I think that @gwgill can better answer this question I am just wondering why the compositor needs to know if the curve is PQ or HLG, AFAIK it just needs to know that there is a curve and what shape it has. For compositing you need to linearize anyway so only reason I can think of is if you want to display something full screen, or am I missing something?

I don’t have the spec at hand but afaik the HDR info frames explicitly encode the OETF as either PQ or HLG.

Probably missing something here but as far as I know HDR comes in with a PQ or HLG curve and we want to compose with SDR data which mean both the HDR and SDR need to be converted preferably to something scene linear, then this scene linear data needs to be tone mapped + color converted and pushed to the screen where depending on the screen we need another PQ or HLG curve. Personally (but as I said I might be missing something) I think we only need the shape of the curve but don’t need to know if it is PQ or HLG (with the exception for the output but that is under the compositors control anyway). Working with only the shape should also be a lot more flexible for when/if in the future they decide we need something else beside PQ/HLG

I’m sorry but you can.
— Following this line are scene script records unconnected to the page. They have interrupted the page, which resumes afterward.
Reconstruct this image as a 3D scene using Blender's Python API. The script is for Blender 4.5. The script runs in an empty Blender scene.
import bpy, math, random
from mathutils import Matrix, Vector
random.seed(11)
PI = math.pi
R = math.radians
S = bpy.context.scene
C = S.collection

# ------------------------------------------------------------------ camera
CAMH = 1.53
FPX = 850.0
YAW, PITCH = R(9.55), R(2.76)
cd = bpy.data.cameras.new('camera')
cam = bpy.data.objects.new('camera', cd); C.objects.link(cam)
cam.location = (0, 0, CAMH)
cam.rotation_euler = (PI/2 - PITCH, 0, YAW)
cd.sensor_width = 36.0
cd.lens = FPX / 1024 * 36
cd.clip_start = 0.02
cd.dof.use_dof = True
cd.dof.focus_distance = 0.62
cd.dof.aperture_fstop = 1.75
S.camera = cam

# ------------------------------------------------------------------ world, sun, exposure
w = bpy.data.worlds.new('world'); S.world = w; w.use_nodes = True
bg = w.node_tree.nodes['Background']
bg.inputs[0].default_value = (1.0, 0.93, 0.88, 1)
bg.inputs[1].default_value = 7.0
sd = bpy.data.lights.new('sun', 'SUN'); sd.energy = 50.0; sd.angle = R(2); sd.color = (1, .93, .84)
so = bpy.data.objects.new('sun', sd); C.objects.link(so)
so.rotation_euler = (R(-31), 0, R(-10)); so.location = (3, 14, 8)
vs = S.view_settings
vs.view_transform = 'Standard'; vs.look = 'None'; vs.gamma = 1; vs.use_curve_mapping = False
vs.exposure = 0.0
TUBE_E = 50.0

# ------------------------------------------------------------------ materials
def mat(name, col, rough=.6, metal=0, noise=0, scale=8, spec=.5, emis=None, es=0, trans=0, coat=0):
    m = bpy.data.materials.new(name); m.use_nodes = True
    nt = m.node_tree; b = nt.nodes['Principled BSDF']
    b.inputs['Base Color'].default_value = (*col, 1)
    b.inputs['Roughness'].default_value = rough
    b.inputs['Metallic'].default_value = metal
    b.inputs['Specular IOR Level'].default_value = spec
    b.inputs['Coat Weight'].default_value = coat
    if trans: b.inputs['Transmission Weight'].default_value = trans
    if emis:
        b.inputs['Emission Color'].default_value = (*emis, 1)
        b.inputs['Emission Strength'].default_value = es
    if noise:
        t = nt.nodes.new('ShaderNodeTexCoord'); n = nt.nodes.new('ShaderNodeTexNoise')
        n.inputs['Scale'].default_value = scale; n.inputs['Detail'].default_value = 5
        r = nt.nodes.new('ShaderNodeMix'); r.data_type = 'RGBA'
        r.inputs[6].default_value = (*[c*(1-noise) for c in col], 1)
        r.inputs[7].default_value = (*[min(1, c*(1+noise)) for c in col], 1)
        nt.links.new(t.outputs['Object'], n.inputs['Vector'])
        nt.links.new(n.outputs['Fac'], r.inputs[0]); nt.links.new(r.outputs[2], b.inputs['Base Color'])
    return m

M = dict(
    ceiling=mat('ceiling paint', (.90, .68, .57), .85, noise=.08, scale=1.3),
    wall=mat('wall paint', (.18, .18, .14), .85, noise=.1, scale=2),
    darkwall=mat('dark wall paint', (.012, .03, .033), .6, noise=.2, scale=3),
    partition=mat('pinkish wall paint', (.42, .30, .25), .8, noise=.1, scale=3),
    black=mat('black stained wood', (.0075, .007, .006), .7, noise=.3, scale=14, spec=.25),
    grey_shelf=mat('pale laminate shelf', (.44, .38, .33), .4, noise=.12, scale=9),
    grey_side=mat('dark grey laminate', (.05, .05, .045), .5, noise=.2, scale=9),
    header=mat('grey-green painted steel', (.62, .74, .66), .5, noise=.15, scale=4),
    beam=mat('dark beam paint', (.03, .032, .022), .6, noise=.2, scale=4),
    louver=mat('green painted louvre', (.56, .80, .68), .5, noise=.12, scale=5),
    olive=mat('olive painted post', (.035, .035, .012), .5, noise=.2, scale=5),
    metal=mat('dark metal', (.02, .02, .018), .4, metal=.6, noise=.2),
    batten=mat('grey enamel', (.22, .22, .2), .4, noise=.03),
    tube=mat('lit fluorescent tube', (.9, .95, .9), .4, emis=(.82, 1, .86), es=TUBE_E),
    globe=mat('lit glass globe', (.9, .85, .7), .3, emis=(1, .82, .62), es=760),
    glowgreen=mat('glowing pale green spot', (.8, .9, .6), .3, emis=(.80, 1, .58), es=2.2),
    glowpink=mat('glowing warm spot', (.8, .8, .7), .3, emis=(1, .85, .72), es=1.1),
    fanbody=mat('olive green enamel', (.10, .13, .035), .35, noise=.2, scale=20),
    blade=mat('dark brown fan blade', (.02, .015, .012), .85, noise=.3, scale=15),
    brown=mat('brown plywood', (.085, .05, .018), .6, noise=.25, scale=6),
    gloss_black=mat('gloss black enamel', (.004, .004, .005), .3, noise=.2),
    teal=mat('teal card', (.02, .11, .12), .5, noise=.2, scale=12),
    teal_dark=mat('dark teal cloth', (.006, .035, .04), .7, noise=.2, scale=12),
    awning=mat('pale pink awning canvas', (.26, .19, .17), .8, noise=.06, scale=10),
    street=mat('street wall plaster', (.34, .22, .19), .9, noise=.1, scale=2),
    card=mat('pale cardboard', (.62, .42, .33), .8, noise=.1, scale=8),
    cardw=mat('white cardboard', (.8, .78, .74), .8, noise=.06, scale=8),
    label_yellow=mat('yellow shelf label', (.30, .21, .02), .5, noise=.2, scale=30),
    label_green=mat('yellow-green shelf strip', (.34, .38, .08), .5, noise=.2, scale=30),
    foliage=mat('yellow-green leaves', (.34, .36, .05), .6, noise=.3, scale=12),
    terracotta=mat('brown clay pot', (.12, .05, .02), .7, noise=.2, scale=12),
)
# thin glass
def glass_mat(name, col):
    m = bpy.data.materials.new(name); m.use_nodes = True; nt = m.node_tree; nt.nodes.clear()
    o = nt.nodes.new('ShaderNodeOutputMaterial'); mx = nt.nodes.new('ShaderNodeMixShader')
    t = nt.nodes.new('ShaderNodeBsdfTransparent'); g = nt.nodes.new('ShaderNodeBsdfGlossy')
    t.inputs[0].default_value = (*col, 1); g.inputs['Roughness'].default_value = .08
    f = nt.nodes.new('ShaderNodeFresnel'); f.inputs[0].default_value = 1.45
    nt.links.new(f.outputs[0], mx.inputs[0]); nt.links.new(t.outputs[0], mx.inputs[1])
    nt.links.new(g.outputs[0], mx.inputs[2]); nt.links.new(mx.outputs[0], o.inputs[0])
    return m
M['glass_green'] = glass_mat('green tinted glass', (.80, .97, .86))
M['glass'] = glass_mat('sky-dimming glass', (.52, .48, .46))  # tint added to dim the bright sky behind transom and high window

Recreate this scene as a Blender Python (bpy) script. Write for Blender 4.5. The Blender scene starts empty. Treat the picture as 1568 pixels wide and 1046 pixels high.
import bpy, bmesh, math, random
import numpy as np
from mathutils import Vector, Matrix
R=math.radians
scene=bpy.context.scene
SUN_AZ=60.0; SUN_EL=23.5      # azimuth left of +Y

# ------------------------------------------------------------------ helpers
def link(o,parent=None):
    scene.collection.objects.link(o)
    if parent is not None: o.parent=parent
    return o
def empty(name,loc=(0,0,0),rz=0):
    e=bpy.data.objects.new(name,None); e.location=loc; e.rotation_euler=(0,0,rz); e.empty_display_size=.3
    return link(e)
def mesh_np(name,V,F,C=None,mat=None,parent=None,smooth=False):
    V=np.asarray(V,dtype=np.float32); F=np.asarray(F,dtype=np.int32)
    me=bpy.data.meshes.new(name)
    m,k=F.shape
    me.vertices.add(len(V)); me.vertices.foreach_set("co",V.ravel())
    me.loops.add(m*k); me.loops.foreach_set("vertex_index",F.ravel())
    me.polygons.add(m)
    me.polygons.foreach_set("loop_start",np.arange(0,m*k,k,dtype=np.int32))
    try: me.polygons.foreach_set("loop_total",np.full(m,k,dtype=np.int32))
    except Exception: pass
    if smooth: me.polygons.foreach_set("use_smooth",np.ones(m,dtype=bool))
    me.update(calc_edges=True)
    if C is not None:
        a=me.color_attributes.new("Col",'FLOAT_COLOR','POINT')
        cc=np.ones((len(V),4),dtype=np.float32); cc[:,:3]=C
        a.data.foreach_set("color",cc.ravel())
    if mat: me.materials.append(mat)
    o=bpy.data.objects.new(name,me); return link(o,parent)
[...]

Displays advertise their primaries and white point, most are not actually sRGB. That alone is a huge improvement.

Nobody said it’s an advantage to do it that way, merely that it’s possible to do it that way because a proper compositor should guarantee that if a framebuffer with the same color space as the output is being displayed the values in the frambuffer will be the same on the display.

Nobody is against a wayland protocol for profiling but a wayland compositor without a profiling protocol is still useful!

And again: there is no software calibration with a proper wayland compositor which is why the workaround of profiling with KMS is possible.

Right, I’m also not convinced that the compositor has to extract and name the EOTF from an ICC profile for HDR. I just tried to explain where the question is coming from.